### Aim of the exercise
From the listing below, select every line where the word "scene" appears.

### Supplied material
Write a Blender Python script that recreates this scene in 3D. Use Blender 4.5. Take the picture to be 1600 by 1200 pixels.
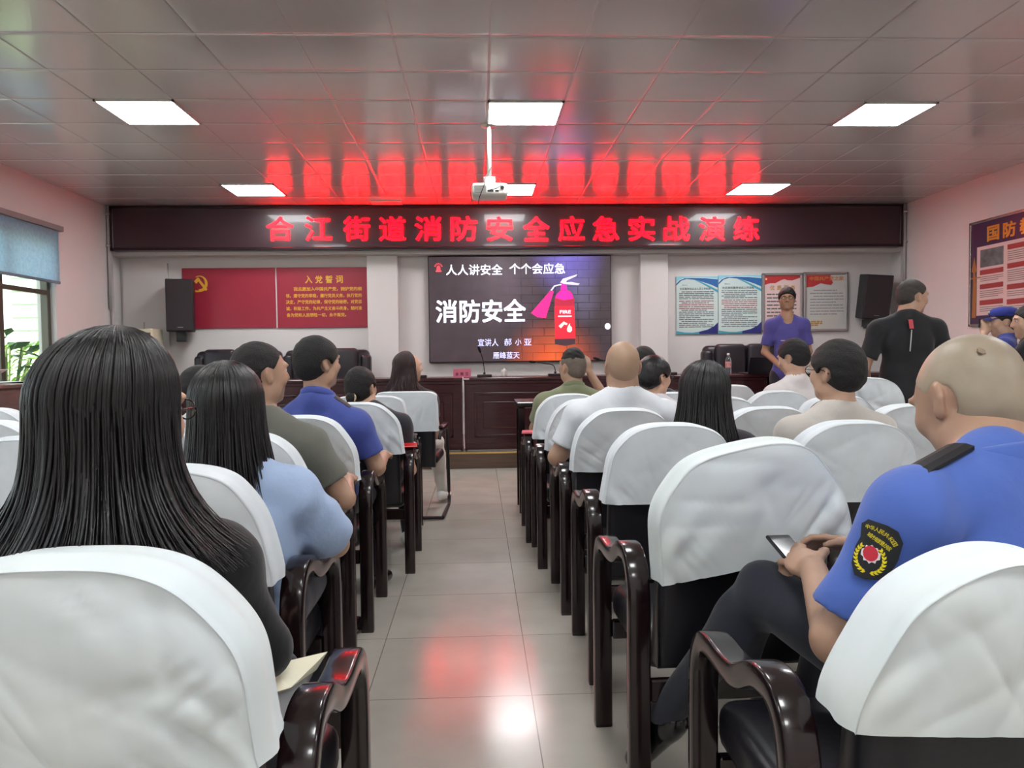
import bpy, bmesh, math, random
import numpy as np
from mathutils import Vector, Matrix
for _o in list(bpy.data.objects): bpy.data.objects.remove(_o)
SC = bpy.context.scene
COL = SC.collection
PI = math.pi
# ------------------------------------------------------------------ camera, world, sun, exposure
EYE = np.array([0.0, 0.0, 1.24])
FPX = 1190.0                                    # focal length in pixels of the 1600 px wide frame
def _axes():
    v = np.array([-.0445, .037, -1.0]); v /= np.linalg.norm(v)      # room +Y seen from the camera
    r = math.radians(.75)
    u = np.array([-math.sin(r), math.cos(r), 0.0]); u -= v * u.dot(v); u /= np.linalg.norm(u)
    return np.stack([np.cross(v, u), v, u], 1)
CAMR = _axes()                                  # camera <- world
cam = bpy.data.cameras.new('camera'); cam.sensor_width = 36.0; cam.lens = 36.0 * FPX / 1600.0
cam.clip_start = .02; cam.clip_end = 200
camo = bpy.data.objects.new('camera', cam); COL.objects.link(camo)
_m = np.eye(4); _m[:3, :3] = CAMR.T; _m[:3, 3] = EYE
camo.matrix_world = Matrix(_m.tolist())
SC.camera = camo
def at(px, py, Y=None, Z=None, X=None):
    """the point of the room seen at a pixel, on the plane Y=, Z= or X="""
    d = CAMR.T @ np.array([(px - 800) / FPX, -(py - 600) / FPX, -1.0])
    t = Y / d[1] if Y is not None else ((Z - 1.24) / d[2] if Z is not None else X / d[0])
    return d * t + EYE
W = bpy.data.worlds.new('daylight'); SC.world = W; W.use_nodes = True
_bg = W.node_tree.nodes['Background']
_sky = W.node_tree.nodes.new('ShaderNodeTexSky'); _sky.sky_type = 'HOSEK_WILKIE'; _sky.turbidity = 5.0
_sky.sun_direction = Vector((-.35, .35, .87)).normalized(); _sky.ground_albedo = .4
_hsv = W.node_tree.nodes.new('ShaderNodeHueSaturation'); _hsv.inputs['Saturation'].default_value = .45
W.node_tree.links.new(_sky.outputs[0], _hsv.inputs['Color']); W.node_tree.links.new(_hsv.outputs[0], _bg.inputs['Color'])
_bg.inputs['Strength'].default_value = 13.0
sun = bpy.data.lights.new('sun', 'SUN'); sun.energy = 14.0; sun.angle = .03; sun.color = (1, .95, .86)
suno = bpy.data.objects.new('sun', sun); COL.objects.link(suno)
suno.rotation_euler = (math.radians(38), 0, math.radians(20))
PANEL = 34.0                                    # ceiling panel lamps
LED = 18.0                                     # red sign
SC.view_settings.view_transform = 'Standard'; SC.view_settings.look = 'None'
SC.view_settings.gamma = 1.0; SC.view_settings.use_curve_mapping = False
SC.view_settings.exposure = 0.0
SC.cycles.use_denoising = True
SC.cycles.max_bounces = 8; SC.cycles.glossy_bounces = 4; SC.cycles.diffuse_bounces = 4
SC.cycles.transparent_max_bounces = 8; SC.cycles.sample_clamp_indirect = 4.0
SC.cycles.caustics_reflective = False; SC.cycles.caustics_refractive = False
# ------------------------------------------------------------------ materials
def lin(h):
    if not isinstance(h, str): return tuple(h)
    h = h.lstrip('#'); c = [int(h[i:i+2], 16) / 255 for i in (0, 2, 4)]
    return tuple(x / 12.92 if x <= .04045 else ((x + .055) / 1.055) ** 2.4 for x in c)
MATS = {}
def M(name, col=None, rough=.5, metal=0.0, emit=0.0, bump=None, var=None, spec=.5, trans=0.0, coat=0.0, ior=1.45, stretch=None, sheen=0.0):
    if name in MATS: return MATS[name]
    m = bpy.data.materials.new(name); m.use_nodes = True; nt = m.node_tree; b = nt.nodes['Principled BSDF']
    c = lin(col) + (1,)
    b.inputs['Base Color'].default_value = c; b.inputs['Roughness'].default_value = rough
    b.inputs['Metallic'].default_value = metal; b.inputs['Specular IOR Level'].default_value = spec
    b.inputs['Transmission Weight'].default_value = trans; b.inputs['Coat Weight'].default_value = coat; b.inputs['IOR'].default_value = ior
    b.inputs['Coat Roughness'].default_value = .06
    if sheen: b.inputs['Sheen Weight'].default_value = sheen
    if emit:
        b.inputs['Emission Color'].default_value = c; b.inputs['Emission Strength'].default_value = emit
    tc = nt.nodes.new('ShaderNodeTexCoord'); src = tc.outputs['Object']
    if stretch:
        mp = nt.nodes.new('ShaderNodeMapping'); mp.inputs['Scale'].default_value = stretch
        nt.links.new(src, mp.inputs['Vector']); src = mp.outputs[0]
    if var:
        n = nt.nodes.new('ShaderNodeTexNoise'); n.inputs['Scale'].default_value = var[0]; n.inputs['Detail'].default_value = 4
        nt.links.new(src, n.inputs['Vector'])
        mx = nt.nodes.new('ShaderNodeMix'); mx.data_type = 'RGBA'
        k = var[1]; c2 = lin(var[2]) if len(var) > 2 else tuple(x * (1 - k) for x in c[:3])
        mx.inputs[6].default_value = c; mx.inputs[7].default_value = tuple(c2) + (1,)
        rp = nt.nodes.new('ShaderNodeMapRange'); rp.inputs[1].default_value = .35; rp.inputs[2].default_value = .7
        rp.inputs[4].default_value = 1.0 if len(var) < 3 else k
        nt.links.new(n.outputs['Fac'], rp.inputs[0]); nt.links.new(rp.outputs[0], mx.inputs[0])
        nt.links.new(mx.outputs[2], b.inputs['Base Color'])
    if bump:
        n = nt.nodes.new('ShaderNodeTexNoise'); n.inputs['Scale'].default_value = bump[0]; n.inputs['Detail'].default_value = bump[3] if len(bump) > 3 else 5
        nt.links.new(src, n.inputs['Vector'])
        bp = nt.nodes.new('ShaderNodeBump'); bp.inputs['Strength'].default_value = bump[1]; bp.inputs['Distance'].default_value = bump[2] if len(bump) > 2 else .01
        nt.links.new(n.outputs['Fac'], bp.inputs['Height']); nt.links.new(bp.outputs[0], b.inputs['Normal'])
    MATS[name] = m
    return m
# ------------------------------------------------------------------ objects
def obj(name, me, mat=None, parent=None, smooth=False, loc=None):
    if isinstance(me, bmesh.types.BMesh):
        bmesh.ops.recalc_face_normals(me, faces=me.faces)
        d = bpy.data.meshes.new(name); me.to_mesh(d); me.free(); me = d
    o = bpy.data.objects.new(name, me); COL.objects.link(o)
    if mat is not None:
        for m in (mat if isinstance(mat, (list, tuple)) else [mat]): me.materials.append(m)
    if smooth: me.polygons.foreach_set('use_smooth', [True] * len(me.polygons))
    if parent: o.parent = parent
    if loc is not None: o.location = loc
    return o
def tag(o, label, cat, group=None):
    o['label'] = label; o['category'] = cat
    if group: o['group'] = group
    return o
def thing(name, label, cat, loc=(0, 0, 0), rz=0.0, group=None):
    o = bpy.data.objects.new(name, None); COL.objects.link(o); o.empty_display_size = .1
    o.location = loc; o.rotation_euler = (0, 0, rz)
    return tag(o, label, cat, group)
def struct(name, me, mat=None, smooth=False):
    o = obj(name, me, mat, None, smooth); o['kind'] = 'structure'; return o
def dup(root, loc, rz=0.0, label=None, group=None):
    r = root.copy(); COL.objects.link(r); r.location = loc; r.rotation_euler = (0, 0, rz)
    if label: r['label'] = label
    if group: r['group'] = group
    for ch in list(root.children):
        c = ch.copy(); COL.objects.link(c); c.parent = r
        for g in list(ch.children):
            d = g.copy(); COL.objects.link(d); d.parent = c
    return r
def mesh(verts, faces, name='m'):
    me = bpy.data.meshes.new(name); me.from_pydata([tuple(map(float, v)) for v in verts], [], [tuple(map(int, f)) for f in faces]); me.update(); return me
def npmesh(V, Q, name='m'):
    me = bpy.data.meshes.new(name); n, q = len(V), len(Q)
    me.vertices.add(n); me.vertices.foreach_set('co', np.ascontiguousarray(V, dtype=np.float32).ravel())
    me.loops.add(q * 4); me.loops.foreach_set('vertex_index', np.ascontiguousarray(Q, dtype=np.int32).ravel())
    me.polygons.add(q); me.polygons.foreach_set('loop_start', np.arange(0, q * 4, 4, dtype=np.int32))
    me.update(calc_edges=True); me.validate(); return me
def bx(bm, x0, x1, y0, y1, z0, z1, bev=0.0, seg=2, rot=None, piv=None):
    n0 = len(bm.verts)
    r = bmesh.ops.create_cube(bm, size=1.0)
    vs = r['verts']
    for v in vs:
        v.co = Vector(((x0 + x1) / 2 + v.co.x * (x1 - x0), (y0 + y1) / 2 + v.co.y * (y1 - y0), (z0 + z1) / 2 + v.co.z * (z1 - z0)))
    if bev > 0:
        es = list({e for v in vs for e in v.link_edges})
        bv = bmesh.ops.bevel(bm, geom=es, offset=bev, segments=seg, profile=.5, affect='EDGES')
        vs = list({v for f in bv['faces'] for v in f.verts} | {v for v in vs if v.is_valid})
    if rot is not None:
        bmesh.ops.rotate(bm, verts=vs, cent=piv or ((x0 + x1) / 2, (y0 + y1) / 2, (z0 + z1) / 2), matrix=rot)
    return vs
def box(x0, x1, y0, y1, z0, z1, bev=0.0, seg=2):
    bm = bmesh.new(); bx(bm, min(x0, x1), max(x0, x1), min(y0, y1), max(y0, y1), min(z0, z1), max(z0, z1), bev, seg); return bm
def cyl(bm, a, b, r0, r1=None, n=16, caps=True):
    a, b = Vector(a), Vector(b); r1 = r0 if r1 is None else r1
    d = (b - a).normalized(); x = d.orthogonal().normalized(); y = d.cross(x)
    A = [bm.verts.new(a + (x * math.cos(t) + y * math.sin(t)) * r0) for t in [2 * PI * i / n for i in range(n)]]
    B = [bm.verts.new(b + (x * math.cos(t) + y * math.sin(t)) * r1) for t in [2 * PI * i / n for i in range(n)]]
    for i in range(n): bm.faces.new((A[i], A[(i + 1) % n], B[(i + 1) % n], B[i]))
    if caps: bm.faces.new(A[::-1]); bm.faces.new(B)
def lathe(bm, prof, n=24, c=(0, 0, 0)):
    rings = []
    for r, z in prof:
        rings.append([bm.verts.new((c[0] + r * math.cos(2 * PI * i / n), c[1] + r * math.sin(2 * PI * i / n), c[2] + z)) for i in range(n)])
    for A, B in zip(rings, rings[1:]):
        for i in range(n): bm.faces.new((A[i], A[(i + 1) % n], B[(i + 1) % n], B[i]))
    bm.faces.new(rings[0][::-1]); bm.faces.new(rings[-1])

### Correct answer
Write a Blender Python script that recreates this scene in 3D. Use Blender 4.5. Take the picture to be 1600 by 1200 pixels.
SC = bpy.context.scene